Subjects: United States. Army. Wisconsin Cavalry Regiment,
2nd (1861-1865). Company K.
Soldiers -- Wisconsin -- Diaries.
United States -- History -- Civil War, 1861-1865
-- Personal narratives.
Control No.: ocm22355369

3) Author: Seaver, Charles Morse, 1848-1924.
Title: Family papers, 1812-1947, bulk: 1893-1947.
Description: 1 narrow box.
Notes: Papers of the family of Charles M. Seaver
including three maps sketched by him (1861-62); biographical
reminiscences of him and his sons Philip and Walter H. by
another son Henry M. Seaver; genealogical notes on the
Hibbard, Seaver, and Morse families compiled by Henry M.
Seaver; and a few misc. Seaver family papers.
Hoffman, Elizabeth, 1972.
Subjects: Hibbard family.
Morse family.
Other authors: Seaver, Henry Morse, 1873-1947.
Seaver, Philip, 1881-1943.
Seaver, Walter Hibbard, 1870-1930.
Seaver family.
Control No.: ocm26868809


And I only went down through 60 matches! If these records related to my family, I would be ecstatic to find them. But how to find them?
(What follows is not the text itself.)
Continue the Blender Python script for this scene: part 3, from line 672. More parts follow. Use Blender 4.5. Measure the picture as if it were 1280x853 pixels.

This page (http://www.loc.gov/coll/nucmc/locate.html) provides directions to locate a manuscript:

Locating collections found during an OCLC search


1. From the multiple display choose "more on this record"; next, choose "tagged display" and locate the 040 field toward the top of the record.
2. Make note of the letter code (e.g., DLC) located in subfield a ($a).
3. Go to the
Participating Institutions Search page, enter the letter code , and submit the search.
4. If search is unsuccessful, go to the Library of Congress'
MARC Code List for Organizations and select Go Directly to the MARC Organization Code Database, choose "Organization code" as your search type, type in your letter code, and submit the search.

So I didn't do the search exactly right - I have to locate the 040 field in the Tagged Display. The Tagged Display for the third entry above is:

* LDR 01044npc 2200253Ka 4500
001 ocm26868809
003 OCoLC
005 20071016225450.0
008 921027i18121947vp eng d
040 $aMAH$cMAH
035 $a(OCoLC)26868809
100 1 $aSeaver, Charles Morse,$d1848-1924.
245 00$aFamily papers,$f1812-1947,$gbulk: 1893-1947.
300 $a1 narrow box.
520 $aPapers of the family of Charles M. Seaver including three maps sketched
by him (1861-62); biographical reminiscences of him and his sons Philip and
Walter H. by another son Henry M. Seaver; genealogical notes on the Hibbard,
Seaver, and Morse families compiled by Henry M. Seaver; and a few misc.
Seaver family papers.
541 $aHoffman, Elizabeth,$d1972.
600 30$aHibbard family.
600 30$aMorse family.
700 1 $aSeaver, Henry Morse,$d1873-1947.
700 1 $aSeaver, Philip,$d1881-1943.
700 1 $aSeaver, Walter Hibbard,$d1870-1930.
700 3 $aSeaver family.
994 $aZ0$bLCC
948 $hNO HOLDINGS IN LCC - 1 OTHER HOLDINGS


The 040 line says 040 $aMAH$cMAH, so the letter code is MAH.

On the OCLC Particpating Institutions page at http://www.oclc.org/contacts/libraries/ I input the code MAH and found that the repository for that record is

MASSACHUSETTS HIST SOC
BOSTON, MA 02215-3695
United States

No surprise, I guess, since Charles M. Seaver was a Massachusetts resident. So now I know where to find the manuscript or collection. The challenge before me is how to obtian a copy of it. I'll see if I can figure out my options in a later post.

The point here is that there may be manuscripts and collections of papers that may really help you with your family history resting in a drawer or on a shelf in an institution just waiting for you to discover it. The NUCMC system is another tool in the family history researcher's kit - but only a few researchers even know of it and fewer still have used it. Of course, the records are not online! But at least the index and the search capability are online, which makes the search easier.

Of course, some students of New England Native American lore would say that the "Nucmuck" tribe resided in Massachusetts, but that would be wrong - the "Nipmuck" and "Tadmuck" tribes were there, but there was no "Nucmuck" tribe. I guess you could consider the NUCMC tribe to be the genealogists parading through the Library of Congress reading room looking for NUCMC manuscripts.

1 comment:

Deborah said...

Can't wait to try this all out! I know there's a manuscript or box of letters out there waiting for me! Also gives me ideas about what one can do with that box of WWII letters so that they can be preserved.